Wednesday, November 12, 2008

SEARCHING FOR MY FACE

Living here in this Catskills town, Woodstock, that in so many ways really is what its enthusiasts claim it to be, a colony of the arts, from way, way back when a major art colony was founded here, right up through almost every good thing connected with the sixties being found here – the music, the politics, some of the spiritual movements, the painting, matters hallucinogenic and matters in that new world of sex.

Living here I found that not everyone was enthusiastic about all this. When I got into local politics, I saw the other side come out – the people whose families have always been here, and who work in excavation or building or services such as the maintenance of septic systems, men who do exactly what their fathers do – and could be considered the enemy. I didn’t want this divide, but it was there, as I found when involved in caucus fights and was part of a committee aimed at saving land that the old guard badly wanted paved over. This other side, local people who had never left for bigger worlds, acting as if there were some point to making this place as bad and profitable as Florida. But still, that part, that old guard part, could be seen as little more than a subculture in the more than a century since the artists settled here in force, almost half a century since the name Woodstock became synonymous with art and freedom. Maybe.

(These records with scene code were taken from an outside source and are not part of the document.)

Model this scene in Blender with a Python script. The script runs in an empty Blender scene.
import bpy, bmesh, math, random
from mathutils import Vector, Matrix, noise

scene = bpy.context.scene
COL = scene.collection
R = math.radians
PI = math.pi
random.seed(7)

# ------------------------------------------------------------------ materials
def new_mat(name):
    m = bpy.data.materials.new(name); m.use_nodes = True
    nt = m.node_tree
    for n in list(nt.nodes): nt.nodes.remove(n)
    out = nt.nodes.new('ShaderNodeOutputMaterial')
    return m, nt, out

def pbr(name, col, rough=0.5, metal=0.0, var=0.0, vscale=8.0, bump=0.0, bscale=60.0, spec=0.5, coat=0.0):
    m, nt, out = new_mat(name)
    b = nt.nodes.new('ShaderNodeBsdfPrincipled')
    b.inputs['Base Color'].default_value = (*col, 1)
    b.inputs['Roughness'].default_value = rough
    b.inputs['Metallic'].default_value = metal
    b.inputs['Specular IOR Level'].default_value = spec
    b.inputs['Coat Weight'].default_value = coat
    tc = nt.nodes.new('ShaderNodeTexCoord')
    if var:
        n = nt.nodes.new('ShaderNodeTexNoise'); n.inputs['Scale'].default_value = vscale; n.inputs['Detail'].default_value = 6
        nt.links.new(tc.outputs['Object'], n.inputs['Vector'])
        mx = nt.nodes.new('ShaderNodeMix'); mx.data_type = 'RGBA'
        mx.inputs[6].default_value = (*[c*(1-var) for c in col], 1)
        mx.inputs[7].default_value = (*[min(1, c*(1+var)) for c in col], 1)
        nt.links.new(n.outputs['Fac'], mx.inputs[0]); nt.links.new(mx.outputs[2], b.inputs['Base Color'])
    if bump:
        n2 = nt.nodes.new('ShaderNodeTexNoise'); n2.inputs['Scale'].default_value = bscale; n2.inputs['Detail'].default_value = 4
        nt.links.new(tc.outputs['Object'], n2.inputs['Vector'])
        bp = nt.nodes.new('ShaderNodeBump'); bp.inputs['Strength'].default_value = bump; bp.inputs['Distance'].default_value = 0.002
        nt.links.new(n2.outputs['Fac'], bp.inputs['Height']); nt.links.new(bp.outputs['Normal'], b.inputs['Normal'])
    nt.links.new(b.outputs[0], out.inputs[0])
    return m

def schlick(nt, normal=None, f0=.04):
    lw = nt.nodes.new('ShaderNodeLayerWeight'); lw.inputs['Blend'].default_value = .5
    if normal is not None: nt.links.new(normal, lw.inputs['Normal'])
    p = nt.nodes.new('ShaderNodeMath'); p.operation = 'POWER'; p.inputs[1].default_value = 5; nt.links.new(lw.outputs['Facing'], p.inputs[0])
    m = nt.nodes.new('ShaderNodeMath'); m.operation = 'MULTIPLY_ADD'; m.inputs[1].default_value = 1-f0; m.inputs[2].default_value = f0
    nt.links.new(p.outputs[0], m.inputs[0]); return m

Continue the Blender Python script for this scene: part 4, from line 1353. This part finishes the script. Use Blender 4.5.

Recently I went to pay a bill at Paul’s Auto of Beaverkill, the best automobile service place for many miles around, just outside Woodstock in the Catskills, run by a frequently jolly fat guy named Paul, who does the important work himself but supervises other mechanics too, and his homey wife Sally, who runs the office and handles the accounts, sometimes with the help of a very pleasant grown daughter who sometimes stays with them in their apartment above the garage.

I had rarely seen Paul and Sally outside the garage. I did see them appear once in our town’s library, where so many of the local writers get assistance, for a vote on the library budget. They were clearly among the local righted-wingers who never enter the library except to vote against budgets. They walked in steely eyed and uncommunicative, but that was not how they usually seemed. Generally their eyes showed good humor and usually they were garrulous.

I hadn’t seen Paul and Sally for some time because money was a problem and we were overextended with them. But I expected a fine reunion now since I was carrying cash to pay with interest what we owed them. Yet they were not at all friendly. Worse than that day in the library. They looked at me with hatred. Not looking me in the eye, but rather with their eyes fixed on my Obama button. And I realized that there were Obama and Obama-Biden bumper stickers on the back of our little Toyota, and another that said "POLAR BEARS VOTE DEMOCRATIC", and the front bumper had a bright “YES WE CAN” sticker.

It began to seem like the harsh divide in the New Hampshire of my youth between the people from bigger worlds and the people who had always lived up there in the beautiful if stark White Mountains. I had thought that here it was different from New Hampshire, for in Woodstock the newcomers tended to be free-wheeling artist sorts, often living in houses they had made themselves by hand, while in northern New Hampshire the people from the city lived in huge formal houses, and tended to out-Republican the locals. Both sides agreed on such crucial matters as the dangers of Roosevelt and the need to keep Jews away – but otherwise the sides never came together except when the local people were providing services to the well-do-do summer home owners.

But maybe that was not the whole picture up in the White Mountains of New Hampshire. On a recent trip there Marta and I went to the old maple sugar store that I used to delight in when a child. It had for some time now been a bustling, mostly outdoor, pancake restaurant catering to tourists who passed through. But it was still run by the same families, the Aldrishes and the Dexters, who were the area’s main retail merchants. Sitting by the cash register was a very old man I recognized as Mr. Aldrich, who, when I was a child and he was running a small grocery store, had seemed to me already very old.

There was something new here, however. In front of the counter was a display of small self-published books Mr. Aldrich had written. I, feeling, I fear, condescending, purchased one of them. It was about life and lore here in the White Mountains.

When I finally opened it some week later what I came upon was a history that pinpointed another place the two groups I had found so separate, the summer people and the local people, came together. Kindly rich men from the city often bedded their maids, old Mr. Aldrich says in the book. He says that if you look around, you will notice how so many of the local people and the summer city people look so much like each other.

I now, in the rare times I am up there, search for my own face.